**Brief**
Print verbatim the opening line of the material and every subsequent line through the one containing "return A, B".

**Supplied material**

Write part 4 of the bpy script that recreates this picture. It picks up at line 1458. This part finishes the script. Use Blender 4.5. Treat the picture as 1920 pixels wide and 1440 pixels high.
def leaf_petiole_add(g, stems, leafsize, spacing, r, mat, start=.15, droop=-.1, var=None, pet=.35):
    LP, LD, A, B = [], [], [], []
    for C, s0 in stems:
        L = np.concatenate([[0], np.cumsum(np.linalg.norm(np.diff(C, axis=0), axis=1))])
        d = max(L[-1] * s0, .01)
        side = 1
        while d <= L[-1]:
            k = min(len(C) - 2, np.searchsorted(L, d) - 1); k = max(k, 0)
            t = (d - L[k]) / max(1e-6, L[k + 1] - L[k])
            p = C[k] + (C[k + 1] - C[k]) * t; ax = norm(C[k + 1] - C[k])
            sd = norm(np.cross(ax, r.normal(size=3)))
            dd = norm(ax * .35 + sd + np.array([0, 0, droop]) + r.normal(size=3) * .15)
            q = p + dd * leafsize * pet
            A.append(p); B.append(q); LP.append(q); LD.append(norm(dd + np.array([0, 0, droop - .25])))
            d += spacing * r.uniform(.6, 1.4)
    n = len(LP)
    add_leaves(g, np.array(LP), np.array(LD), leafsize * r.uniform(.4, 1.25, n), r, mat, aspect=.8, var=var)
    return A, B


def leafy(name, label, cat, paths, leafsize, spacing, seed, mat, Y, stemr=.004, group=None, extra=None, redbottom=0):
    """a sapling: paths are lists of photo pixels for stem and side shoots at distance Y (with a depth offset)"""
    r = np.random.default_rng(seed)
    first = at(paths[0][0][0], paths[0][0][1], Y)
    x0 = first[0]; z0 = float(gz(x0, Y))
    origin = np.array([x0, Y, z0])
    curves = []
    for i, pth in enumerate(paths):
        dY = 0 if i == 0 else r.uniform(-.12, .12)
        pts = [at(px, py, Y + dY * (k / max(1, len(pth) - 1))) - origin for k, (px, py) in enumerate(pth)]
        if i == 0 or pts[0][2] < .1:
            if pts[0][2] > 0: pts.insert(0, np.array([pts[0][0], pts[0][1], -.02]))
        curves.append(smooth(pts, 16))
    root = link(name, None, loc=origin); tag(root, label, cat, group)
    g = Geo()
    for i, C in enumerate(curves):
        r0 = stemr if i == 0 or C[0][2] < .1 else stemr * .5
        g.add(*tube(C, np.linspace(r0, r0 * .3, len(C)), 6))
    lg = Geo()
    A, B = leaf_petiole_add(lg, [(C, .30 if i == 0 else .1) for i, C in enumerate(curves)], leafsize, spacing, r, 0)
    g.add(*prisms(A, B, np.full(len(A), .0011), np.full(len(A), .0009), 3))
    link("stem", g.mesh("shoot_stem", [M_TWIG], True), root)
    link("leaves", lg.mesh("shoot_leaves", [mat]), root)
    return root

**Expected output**
Write part 4 of the bpy script that recreates this picture. It picks up at line 1458. This part finishes the script. Use Blender 4.5. Treat the picture as 1920 pixels wide and 1440 pixels high.
def leaf_petiole_add(g, stems, leafsize, spacing, r, mat, start=.15, droop=-.1, var=None, pet=.35):
    LP, LD, A, B = [], [], [], []
    for C, s0 in stems:
        L = np.concatenate([[0], np.cumsum(np.linalg.norm(np.diff(C, axis=0), axis=1))])
        d = max(L[-1] * s0, .01)
        side = 1
        while d <= L[-1]:
            k = min(len(C) - 2, np.searchsorted(L, d) - 1); k = max(k, 0)
            t = (d - L[k]) / max(1e-6, L[k + 1] - L[k])
            p = C[k] + (C[k + 1] - C[k]) * t; ax = norm(C[k + 1] - C[k])
            sd = norm(np.cross(ax, r.normal(size=3)))
            dd = norm(ax * .35 + sd + np.array([0, 0, droop]) + r.normal(size=3) * .15)
            q = p + dd * leafsize * pet
            A.append(p); B.append(q); LP.append(q); LD.append(norm(dd + np.array([0, 0, droop - .25])))
            d += spacing * r.uniform(.6, 1.4)
    n = len(LP)
    add_leaves(g, np.array(LP), np.array(LD), leafsize * r.uniform(.4, 1.25, n), r, mat, aspect=.8, var=var)
    return A, B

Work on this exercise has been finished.